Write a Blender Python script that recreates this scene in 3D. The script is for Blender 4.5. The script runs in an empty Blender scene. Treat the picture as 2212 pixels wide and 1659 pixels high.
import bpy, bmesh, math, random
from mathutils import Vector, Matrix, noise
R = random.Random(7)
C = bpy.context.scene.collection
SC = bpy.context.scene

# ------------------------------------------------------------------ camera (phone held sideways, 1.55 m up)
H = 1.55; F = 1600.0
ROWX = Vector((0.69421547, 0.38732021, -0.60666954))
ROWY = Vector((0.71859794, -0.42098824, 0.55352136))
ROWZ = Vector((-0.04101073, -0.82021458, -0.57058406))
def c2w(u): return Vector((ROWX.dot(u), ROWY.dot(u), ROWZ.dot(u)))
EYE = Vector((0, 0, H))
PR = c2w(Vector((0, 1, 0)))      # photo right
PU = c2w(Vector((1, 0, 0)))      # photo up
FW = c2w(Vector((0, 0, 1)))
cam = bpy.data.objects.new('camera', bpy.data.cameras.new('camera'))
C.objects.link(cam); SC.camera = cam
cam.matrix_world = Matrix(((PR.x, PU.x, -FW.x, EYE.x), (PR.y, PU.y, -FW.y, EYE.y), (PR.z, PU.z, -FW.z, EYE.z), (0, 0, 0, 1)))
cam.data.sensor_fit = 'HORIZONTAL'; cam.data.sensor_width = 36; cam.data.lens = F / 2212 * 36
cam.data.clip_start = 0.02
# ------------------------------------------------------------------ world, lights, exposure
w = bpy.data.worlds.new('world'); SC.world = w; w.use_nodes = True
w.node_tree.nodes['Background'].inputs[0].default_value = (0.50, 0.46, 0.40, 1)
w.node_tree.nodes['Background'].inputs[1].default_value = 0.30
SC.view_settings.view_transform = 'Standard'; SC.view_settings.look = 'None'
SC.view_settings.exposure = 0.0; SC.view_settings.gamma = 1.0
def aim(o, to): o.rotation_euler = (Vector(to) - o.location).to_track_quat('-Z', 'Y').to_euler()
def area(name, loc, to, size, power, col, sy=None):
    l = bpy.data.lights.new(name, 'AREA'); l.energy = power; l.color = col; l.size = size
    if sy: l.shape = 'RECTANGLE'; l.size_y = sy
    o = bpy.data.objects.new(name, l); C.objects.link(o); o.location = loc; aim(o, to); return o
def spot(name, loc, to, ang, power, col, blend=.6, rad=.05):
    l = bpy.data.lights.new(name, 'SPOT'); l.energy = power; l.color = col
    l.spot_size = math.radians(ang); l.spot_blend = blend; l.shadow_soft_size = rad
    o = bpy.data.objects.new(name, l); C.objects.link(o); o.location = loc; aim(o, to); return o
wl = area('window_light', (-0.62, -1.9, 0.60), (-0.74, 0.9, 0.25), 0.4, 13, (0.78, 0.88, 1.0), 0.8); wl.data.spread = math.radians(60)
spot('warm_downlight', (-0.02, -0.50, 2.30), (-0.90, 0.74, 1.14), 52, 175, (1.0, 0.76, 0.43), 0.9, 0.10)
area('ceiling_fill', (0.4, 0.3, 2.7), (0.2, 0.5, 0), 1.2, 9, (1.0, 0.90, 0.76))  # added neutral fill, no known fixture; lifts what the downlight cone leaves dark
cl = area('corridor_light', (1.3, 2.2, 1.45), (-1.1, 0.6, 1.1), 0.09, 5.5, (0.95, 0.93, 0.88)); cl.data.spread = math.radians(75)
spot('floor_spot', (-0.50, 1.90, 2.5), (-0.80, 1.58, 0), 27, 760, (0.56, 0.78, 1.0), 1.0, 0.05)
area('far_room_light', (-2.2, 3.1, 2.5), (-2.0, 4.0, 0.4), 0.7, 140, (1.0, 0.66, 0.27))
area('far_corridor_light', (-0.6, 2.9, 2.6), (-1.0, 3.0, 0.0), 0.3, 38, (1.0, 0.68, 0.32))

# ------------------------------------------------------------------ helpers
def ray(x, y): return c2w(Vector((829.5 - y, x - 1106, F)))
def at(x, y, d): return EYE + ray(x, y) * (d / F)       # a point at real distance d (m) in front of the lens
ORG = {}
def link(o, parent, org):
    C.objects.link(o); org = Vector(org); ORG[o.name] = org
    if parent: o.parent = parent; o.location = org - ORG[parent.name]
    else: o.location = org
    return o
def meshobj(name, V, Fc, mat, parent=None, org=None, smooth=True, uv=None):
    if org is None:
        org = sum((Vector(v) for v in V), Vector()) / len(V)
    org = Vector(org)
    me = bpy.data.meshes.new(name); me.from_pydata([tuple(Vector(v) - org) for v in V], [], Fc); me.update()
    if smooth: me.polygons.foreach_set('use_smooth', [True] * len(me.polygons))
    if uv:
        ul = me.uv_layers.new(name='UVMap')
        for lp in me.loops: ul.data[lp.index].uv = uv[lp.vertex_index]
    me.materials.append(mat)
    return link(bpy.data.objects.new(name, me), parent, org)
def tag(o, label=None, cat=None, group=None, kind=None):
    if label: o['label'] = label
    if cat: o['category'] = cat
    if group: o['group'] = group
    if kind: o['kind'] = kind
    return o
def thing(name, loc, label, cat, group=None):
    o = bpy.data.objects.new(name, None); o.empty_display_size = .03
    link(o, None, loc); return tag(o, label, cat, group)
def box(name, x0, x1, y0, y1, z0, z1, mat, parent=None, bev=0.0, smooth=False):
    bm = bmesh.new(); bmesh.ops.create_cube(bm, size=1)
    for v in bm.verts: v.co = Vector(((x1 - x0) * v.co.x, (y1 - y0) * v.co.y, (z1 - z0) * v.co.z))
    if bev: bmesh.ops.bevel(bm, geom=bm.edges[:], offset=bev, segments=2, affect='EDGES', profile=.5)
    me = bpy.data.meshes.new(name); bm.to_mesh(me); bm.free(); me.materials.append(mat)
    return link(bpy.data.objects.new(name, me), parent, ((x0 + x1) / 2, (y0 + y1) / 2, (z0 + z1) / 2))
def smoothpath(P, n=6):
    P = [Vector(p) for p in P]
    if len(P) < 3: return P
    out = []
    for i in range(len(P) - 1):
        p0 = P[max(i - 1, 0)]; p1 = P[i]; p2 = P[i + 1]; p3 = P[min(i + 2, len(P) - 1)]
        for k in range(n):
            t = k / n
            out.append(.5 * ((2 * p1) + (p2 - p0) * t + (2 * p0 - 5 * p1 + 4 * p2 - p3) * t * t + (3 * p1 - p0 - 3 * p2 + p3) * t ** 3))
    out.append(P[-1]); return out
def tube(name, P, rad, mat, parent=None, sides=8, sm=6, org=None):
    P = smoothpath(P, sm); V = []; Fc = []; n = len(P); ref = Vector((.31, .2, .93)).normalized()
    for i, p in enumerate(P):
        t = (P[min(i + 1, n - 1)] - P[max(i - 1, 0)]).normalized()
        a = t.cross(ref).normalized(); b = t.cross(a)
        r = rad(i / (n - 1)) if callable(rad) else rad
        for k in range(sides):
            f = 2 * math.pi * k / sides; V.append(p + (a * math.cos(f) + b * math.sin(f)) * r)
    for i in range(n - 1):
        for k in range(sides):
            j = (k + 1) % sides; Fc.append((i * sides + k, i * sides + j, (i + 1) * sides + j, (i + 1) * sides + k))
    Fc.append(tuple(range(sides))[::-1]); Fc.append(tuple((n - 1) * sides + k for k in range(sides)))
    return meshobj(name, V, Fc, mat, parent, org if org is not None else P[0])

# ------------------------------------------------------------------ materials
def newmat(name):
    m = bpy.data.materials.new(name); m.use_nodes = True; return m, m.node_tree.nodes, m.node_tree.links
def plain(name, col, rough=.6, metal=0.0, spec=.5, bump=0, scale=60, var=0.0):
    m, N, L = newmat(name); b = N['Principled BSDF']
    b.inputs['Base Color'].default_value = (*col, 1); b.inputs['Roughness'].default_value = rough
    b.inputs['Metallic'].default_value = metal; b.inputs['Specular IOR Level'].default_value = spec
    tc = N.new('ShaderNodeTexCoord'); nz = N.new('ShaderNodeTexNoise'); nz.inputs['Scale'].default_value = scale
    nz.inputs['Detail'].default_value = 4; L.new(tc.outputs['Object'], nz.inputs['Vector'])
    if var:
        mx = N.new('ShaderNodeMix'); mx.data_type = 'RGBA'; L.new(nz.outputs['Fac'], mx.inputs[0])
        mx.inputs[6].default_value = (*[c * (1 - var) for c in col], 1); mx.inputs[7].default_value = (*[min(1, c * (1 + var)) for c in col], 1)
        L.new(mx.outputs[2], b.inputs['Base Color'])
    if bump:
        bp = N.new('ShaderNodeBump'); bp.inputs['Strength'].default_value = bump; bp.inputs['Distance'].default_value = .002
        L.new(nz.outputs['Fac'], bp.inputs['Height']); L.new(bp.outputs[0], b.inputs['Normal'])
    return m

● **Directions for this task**
Quote verbatim the opening lines of the listing above, ending with the line where "SC = bpy.context.scene" appears; include both endpoints and nothing more.

● **Answer below**
Write a Blender Python script that recreates this scene in 3D. The script is for Blender 4.5. The script runs in an empty Blender scene. Treat the picture as 2212 pixels wide and 1659 pixels high.
import bpy, bmesh, math, random
from mathutils import Vector, Matrix, noise
R = random.Random(7)
C = bpy.context.scene.collection
SC = bpy.context.scene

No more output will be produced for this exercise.